Mas os problemas do livro são vários. Para começar, este é um livro "difícil". Por certo aspecto, trata-se de uma dificuldade "boa", a do trabalho complexo e denso, que advém da aceitação do desafio da reflexão teórica e da busca de seu respaldo empírico. Mas nem todas as dificuldades são virtuosas, e provavelmente as maiores não o são. As dificuldades negativas podem talvez ser resumidas num déficit de precisão e rigor, em certa "frouxidão", que surge como desconcertante, dado o empenho científico do autor, envolvendo mesmo esforços de formalização, e que se manifesta em diversos planos.

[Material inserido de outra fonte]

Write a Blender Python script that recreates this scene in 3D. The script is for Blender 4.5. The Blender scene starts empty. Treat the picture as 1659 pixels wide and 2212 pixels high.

Passemos por alto o desleixo que Wanderley Guilherme dos Santos se permite quanto à linguagem: dos barbarismos de inspiração inglesa, como o insistente "assumir" usado como sinônimo de "supor", até a sintaxe com alguma frequência desatenta e ocasionalmente arrevesada, a exigir decifração pelo leitor. Se tomamos o tratamento e a apresentação dos dados (às vezes afetados negativamente já pela própria linguagem descuidada: veja-se, na pág. 244, a ininteligível interpretação do significado do índice de fracionalização nominal), a frouxidão ocorre, por um lado, em coisas de menor importância, como o repetido uso ritualista e impróprio de coeficientes de significação estatística (que dizem respeito a erro amostral e expressam a probabilidade de que determinadas observações se devam a ele) em circunstâncias em que os dados processados não são amostras de nenhum "universo" que se possa precisar.